Mammutbäume (Sequoioideae) sind lebende Fossilien. Schon zu Zeiten der Saurier vor mindestens 65 Millionen Jahren bedeckten riesige Mammutbaumwälder große Teile der Erdoberfläche. Obwohl zahlreiche Arten aufgrund von Funden bekannt sind, haben sich nur drei bis heute halten können: der im Nordwesten der USA beheimatete Riesenmammutbaum (Sequoidendron giganteum) und der ebenfalls dort vorkommende Küstenmammutbaum (Sequoia sempervirens) sowie der chinesische Urweltmammutbaum (Metasequoia glyptostroboides). Passend zu der Vorstellung, ein Dinosaurier sei so eine Art Riesenechse, warten Mammutbäume mit beachtlichen Daten auf, wenn es um Höhe, Stammumfang und Alter geht. Staatliche 112 Meter misst der höchste Baum der Welt, ein Küstenmammutbaum. Das entspricht einem 25-stöckigen Hochhaus! Ein Riesenmammutbaum mit 32 Meter Umfang gilt als dickster Baum der Welt – gewissermaßen der XXXL-Star unter seinesgleichen. Da zählt nicht „weniger ist mehr“, nein, hier wird gefragt, „darf es etwas mehr sein“, denn 2.400 Tonnen bringen solche Giganten stammvolumenmäßig auf die Waage. Als wenn das nicht schon reichen würde, erfreuen sich Mammutbäume zusätzlich eines langen Lebens. Der älteste Baum dieser Art soll 2.700 Jahre alt sein. Verständlich, dass ein falscher Standort stolze Mammutbaumbesitzer mehr und mehr zu verzweifelten Besitzern werden lässt, wenn der Baum wächst und wächst und wächst. Da er sich gerne auch mehrmals seiner braunen Nadeln entledigt und diese nicht nur schwer verrotten, sondern sich wegen zugespitzter, spiralig angeordneter Schuppen wie mit kleinen Widerhaken leicht genau dort niederlassen, wo sie keiner gebrauchen kann, schlägt anfängliche Euphorie für das Prachtstück in Verzweiflung um, und es wird zur Säge gegriffen. Schade, denn am geeigneten Standort können Mammutbäume sich in all ihrer Pracht entfalten. In der Mitte des 19. Jahrhunderts wurde in Deutschland der Startschuss für die sich anbahnende Begehrlichkeit nach Mammutbäumen als imposante Blickfänge in Parkanlagen gelegt. Geradezu geeignet waren hierfür die zu der Zeit in Mode gekommenen Landschaftsparks, wo ein Mammutbaum seine ganze Pracht in bevorzugter Einzelstellung entfalten konnte, unbedrängt durch Hausterrassen oder -dächer.

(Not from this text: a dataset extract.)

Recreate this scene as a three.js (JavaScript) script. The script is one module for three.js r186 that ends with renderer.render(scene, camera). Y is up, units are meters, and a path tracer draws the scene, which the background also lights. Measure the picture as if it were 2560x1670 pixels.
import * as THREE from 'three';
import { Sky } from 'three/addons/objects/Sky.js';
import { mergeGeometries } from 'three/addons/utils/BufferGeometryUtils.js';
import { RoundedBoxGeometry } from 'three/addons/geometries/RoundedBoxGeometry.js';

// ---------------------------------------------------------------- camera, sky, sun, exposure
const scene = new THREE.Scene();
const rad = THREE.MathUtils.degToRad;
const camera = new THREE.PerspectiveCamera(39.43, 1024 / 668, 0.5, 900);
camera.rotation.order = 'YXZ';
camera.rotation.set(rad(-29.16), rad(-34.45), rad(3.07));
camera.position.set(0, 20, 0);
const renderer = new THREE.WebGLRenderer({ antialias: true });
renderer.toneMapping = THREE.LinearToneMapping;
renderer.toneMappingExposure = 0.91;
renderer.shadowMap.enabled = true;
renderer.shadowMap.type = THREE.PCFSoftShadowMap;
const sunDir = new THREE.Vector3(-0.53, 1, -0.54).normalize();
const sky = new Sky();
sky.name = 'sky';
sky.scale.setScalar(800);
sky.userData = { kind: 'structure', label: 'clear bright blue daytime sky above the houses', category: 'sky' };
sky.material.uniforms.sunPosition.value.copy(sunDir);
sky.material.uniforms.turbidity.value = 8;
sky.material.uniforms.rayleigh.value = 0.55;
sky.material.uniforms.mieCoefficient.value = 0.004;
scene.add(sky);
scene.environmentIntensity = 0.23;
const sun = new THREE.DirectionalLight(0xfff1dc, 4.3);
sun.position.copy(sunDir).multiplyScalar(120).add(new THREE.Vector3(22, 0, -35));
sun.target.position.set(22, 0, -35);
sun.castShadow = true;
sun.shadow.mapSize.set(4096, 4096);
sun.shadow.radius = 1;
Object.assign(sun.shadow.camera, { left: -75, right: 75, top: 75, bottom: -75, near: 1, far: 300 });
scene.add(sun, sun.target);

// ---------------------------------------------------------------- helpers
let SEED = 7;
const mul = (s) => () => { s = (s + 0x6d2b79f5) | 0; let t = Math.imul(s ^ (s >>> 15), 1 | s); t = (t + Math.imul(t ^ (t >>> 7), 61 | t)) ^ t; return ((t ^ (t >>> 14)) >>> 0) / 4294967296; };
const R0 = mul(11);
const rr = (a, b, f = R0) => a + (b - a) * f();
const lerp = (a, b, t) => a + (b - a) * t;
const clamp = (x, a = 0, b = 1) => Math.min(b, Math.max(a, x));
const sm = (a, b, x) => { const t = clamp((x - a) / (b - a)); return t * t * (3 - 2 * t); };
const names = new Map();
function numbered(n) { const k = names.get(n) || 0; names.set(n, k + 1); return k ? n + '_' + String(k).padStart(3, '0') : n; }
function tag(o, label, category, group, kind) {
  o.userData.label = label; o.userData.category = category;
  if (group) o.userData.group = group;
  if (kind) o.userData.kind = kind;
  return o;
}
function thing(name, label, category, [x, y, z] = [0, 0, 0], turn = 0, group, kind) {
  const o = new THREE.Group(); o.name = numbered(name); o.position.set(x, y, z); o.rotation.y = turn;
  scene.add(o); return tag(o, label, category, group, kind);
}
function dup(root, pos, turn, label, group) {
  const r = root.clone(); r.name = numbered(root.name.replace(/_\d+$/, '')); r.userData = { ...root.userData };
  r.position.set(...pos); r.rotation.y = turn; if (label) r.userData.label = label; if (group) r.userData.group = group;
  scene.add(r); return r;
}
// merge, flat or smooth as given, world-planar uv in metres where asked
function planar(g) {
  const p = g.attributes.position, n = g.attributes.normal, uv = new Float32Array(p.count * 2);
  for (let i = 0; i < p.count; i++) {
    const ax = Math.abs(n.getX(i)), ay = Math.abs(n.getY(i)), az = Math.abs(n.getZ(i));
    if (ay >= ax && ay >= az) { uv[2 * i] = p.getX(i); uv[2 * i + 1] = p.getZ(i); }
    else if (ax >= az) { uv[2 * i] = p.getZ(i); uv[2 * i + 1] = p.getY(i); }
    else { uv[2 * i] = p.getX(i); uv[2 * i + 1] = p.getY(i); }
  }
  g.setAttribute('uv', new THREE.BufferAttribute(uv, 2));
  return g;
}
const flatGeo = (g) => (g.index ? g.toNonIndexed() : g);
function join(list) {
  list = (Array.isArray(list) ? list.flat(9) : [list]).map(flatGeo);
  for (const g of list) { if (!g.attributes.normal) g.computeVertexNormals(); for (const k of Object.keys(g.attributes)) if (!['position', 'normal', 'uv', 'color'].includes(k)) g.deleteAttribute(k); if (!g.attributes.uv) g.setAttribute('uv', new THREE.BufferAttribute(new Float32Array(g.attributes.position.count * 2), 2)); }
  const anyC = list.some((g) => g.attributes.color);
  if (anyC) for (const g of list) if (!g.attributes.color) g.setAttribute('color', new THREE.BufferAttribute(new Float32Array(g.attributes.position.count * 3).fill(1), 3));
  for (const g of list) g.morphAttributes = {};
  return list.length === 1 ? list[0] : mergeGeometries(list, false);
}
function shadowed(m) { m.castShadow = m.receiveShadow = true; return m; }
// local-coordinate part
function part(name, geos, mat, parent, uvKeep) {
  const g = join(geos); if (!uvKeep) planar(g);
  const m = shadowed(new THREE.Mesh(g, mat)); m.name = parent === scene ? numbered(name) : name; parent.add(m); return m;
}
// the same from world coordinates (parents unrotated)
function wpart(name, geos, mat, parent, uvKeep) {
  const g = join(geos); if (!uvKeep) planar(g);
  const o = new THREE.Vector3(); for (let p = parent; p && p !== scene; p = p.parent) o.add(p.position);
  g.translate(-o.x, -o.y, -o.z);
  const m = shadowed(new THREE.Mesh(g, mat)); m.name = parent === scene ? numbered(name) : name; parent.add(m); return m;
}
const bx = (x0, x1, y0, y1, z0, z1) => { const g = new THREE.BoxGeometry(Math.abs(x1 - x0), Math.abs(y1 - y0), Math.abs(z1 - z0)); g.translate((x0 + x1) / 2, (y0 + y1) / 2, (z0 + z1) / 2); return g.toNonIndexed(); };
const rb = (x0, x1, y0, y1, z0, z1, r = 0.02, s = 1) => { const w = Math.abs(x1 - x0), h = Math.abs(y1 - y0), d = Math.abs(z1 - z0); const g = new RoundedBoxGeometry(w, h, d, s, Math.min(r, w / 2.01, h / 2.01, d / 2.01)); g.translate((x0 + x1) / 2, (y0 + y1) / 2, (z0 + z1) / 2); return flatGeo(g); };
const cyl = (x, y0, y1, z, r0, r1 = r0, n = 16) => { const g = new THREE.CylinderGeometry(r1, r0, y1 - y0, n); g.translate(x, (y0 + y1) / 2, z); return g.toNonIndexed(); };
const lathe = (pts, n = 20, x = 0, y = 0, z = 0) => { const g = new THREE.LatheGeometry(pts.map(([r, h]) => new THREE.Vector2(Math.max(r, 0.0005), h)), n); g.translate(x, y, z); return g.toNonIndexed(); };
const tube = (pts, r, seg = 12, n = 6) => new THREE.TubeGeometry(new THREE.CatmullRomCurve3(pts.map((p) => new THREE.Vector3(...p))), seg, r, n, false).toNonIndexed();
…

Nachdem schon im 19. Jahrhundert interessiert-neugierige Förster mit importierten amerikanischen Mammutbaumsamen experimentiert hatten, begannen in den 50er Jahren des letzten Jahrhunderts erste Versuche forstwirtschaftlicher Nutzung, heute kritisch vor allem von jenen beäugt, die befürchten, dass heimische Arten von den amerikanischen Turbo-Nadelbäumen bedrängt werden.

Berechtigt? Einmal selber nachschauen. 1960 pflanzte die Stadt Visselhövede im Bereich der Visselquelle drei Riesen- und vier Urweltmammutbäume zusammen mit weiteren, ohne Turbozündung auskommenden Urweltbäumen. Eine Hinweistafel im Parkbereich der Quelle unterhalb der St. Johanniskirche informiert über die Standorte der Mammutbäume, bei denen sich zusätzliche Hinweisschilder finden.